Burkina Faso and Niger will exchange 18 towns to settle a long-running border dispute and end years of litigation. Burkina Faso will gain 14 towns, and Niger will receive four between May 2015 and the end of 2016, when the drawing of the boundary is complete, said Kouara Apiou Kabore of the Burkina Faso National Border Commission.
Niger and Burkina Faso, which were French colonies before independence in 1960, share a border of nearly 1,000 kilometers, about a third of which has been mapped. The rest of the border, which both countries have contested, was redefined in a 2013 decision from the International Court of Justice in the Hague.

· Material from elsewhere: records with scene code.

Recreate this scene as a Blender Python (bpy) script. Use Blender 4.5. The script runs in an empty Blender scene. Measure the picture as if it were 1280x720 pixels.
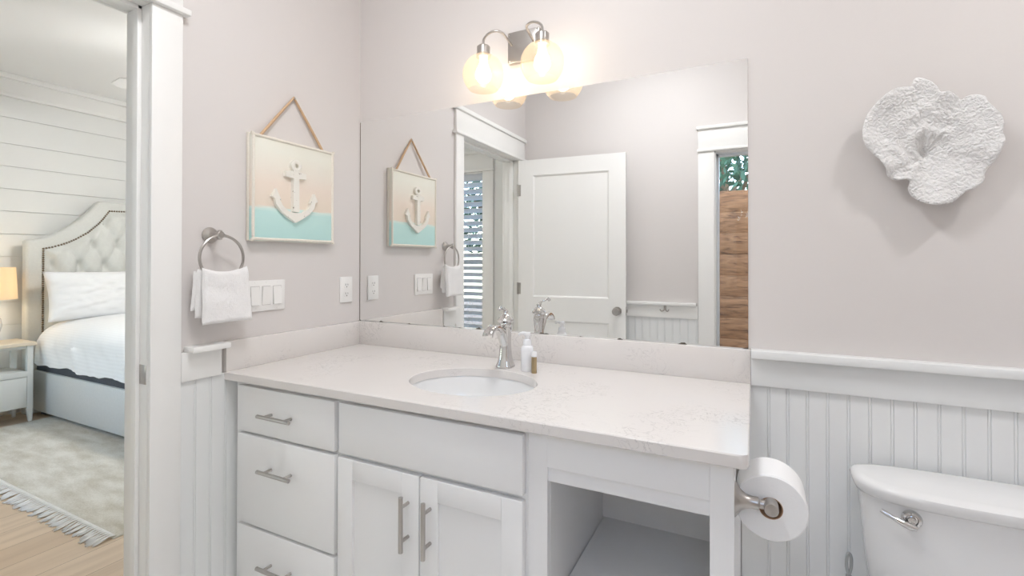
import bpy, bmesh, math, random
from mathutils import Vector, Matrix, noise
sc = bpy.context.scene
C = sc.collection
PI = math.pi

# ---------------------------------------------------------------- camera, sky, exposure
cd = bpy.data.cameras.new('camera')
cam = bpy.data.objects.new('camera', cd); C.objects.link(cam)
YAW, PITCH, ROLL = 0.46147, 0.006726, 0.00104
F_PX = 606.38
fwd = Vector((-math.sin(YAW), math.cos(YAW), 0)); rt = Vector((math.cos(YAW), math.sin(YAW), 0)); up = Vector((0, 0, 1))
f2 = math.cos(PITCH)*fwd + math.sin(PITCH)*up; u2 = -math.sin(PITCH)*fwd + math.cos(PITCH)*up
r3 = math.cos(ROLL)*rt + math.sin(ROLL)*u2; u3 = -math.sin(ROLL)*rt + math.cos(ROLL)*u2
M = Matrix.Identity(4)
for i in range(3):
    M[i][0] = r3[i]; M[i][1] = u3[i]; M[i][2] = -f2[i]
M[0][3], M[1][3], M[2][3] = 1.63607, -1.70088, 1.262
cam.matrix_world = M
cd.sensor_width = 36; cd.lens = F_PX/1280*36; cd.shift_y = -38.334/1280; cd.clip_start = 0.02; cd.clip_end = 200
sc.camera = cam

SKY_STRENGTH = 1.5
BATH_CAN = 300.0         # recessed can over the toilet
BATH_FILL = 40.5         # unseen ceiling dome, added as soft fill for the bathroom
BULB = 17.0             # vanity bulbs
BED_DOME = 150.0
LAMP_BULB = 60.0
w = bpy.data.worlds.new('sky'); sc.world = w; w.use_nodes = True
nt = w.node_tree
sky = nt.nodes.new('ShaderNodeTexSky'); sky.sky_type = 'NISHITA'; sky.sun_disc = False
sky.sun_elevation = math.radians(38); sky.sun_rotation = math.radians(20)
hz = nt.nodes.new('ShaderNodeHueSaturation'); hz.inputs['Saturation'].default_value = 0.75    # thin bright cloud
nt.links.new(sky.outputs[0], hz.inputs['Color']); nt.links.new(hz.outputs[0], nt.nodes['Background'].inputs[0])
nt.nodes['Background'].inputs[1].default_value = SKY_STRENGTH
vs = sc.view_settings
vs.view_transform = 'Standard'; vs.look = 'None'; vs.gamma = 1.0; vs.use_curve_mapping = False
vs.exposure = 0.05
try:
    sc.cycles.use_denoising = True
    sc.cycles.max_bounces = 14; sc.cycles.diffuse_bounces = 8; sc.cycles.glossy_bounces = 6
    sc.cycles.transparent_max_bounces = 16; sc.cycles.sample_clamp_indirect = 6.0
except Exception:
    pass

# ---------------------------------------------------------------- materials
def mat(name, col, rough=0.5, metal=0.0, spec=0.5, noise_amt=0.0, nscale=8.0, bump=0.0, bscale=120.0, coat=0.0, **kw):
    m = bpy.data.materials.new(name); m.use_nodes = True
    n = m.node_tree.nodes; l = m.node_tree.links; b = n['Principled BSDF']
    b.inputs['Base Color'].default_value = (*col, 1); b.inputs['Roughness'].default_value = rough
    b.inputs['Metallic'].default_value = metal; b.inputs['Specular IOR Level'].default_value = spec
    b.inputs['Coat Weight'].default_value = coat
    tc = n.new('ShaderNodeTexCoord')
    if noise_amt > 0:
        t = n.new('ShaderNodeTexNoise'); t.inputs['Scale'].default_value = nscale; t.inputs['Detail'].default_value = 4
        l.new(tc.outputs['Object'], t.inputs['Vector'])
        mx = n.new('ShaderNodeMix'); mx.data_type = 'RGBA'
        mx.inputs[6].default_value = (*[c*(1-noise_amt) for c in col], 1)
        mx.inputs[7].default_value = (*[min(1, c*(1+noise_amt)) for c in col], 1)
        l.new(t.outputs['Fac'], mx.inputs[0]); l.new(mx.outputs[2], b.inputs['Base Color'])
    if bump > 0:
        t = n.new('ShaderNodeTexNoise'); t.inputs['Scale'].default_value = bscale; t.inputs['Detail'].default_value = 3
        l.new(tc.outputs['Object'], t.inputs['Vector'])
        bp = n.new('ShaderNodeBump'); bp.inputs['Strength'].default_value = bump; bp.inputs['Distance'].default_value = 0.002
        l.new(t.outputs['Fac'], bp.inputs['Height']); l.new(bp.outputs[0], b.inputs['Normal'])
    for k, v in kw.items():
        b.inputs[k.replace('_', ' ')].default_value = v
    return m

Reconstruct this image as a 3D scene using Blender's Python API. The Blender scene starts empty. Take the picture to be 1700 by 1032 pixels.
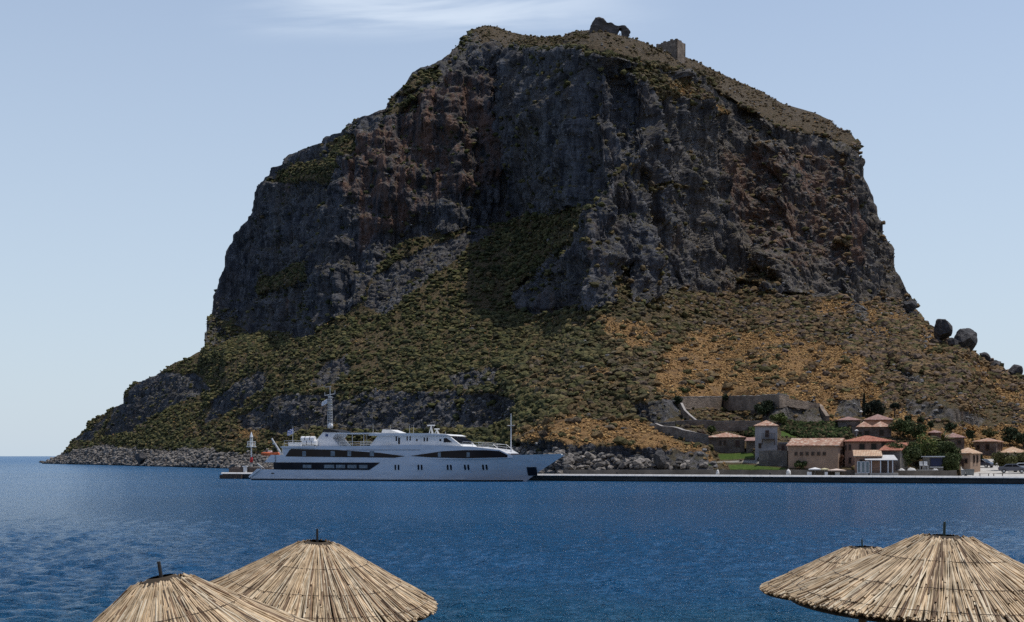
import bpy, math, random
import numpy as np
from mathutils import Vector, Matrix

# ---------------------------------------------------------------- camera, sky, sun, exposure
S = bpy.context.scene
COL = S.collection
F = 2000.0            # focal length in photo pixels (photo is 1700 wide)
HZ = 757.0            # row of the sea horizon
CX = 850.0
CAMZ = 4.0
cam = bpy.data.cameras.new('camera'); cam_o = bpy.data.objects.new('camera', cam); COL.objects.link(cam_o)
cam.sensor_width = 36.0; cam.lens = 36.0 * F / 1700.0
cam.shift_y = (HZ - 516.0) / 1700.0
cam.clip_start = 0.1; cam.clip_end = 90000.0
cam_o.location = (0, 0, CAMZ); cam_o.rotation_euler = (math.radians(90), 0, 0)
S.camera = cam_o

SUN_AZ, SUN_EL = math.radians(80), math.radians(73)     # clockwise from +Y (straight ahead)
sd = Vector((math.sin(SUN_AZ) * math.cos(SUN_EL), math.cos(SUN_AZ) * math.cos(SUN_EL), math.sin(SUN_EL)))
W = bpy.data.worlds.new('World'); S.world = W; W.use_nodes = True
nt = W.node_tree; N = nt.nodes; L = nt.links
bg = N['Background']
sky = N.new('ShaderNodeTexSky'); sky.sky_type = 'NISHITA'; sky.sun_disc = False
sky.sun_elevation = SUN_EL; sky.sun_rotation = SUN_AZ
sky.air_density = 1.0; sky.dust_density = 0.6; sky.ozone_density = 2.2
tc = N.new('ShaderNodeTexCoord'); sep = N.new('ShaderNodeSeparateXYZ'); L.new(tc.outputs['Generated'], sep.inputs[0])
def wm(op, a, b=None, clamp=False, c=None):
    m = N.new('ShaderNodeMath'); m.operation = op; m.use_clamp = clamp
    for i, v in enumerate((a, b, c)):
        if v is None: continue
        if isinstance(v, (int, float)): m.inputs[i].default_value = v
        else: L.new(v, m.inputs[i])
    return m.outputs[0]
ymax = wm('MAXIMUM', sep.outputs[1], 0.05)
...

That ruling ordered the exchange of vast swaths of territory, with 786 square kilometers handed to Burkina Faso and 277 square kilometers to Niger. The countries in 2015 agreed to implement the decision.
Once the territory has been exchanged, authorities will perform a census in the affected areas, and locals will be allowed to choose which nationality they would like to hold, Apiou said. “They will have five years to make their choice,” she said.
Niger’s justice minister and government spokesman Marou Amadou said the borders dated from 1926. “The borders were drawn by non-Africans,” Amadou said. “Now we have settled this.”
Burkina Faso has more than 3,000 kilometers of frontier with Benin, Côte d’Ivoire, Ghana, Mali, Niger and Togo. About a third of those boundaries need to be demarcated, authorities said. Discussions with Côte d’Ivoire have begun over a new common border, Apiou said.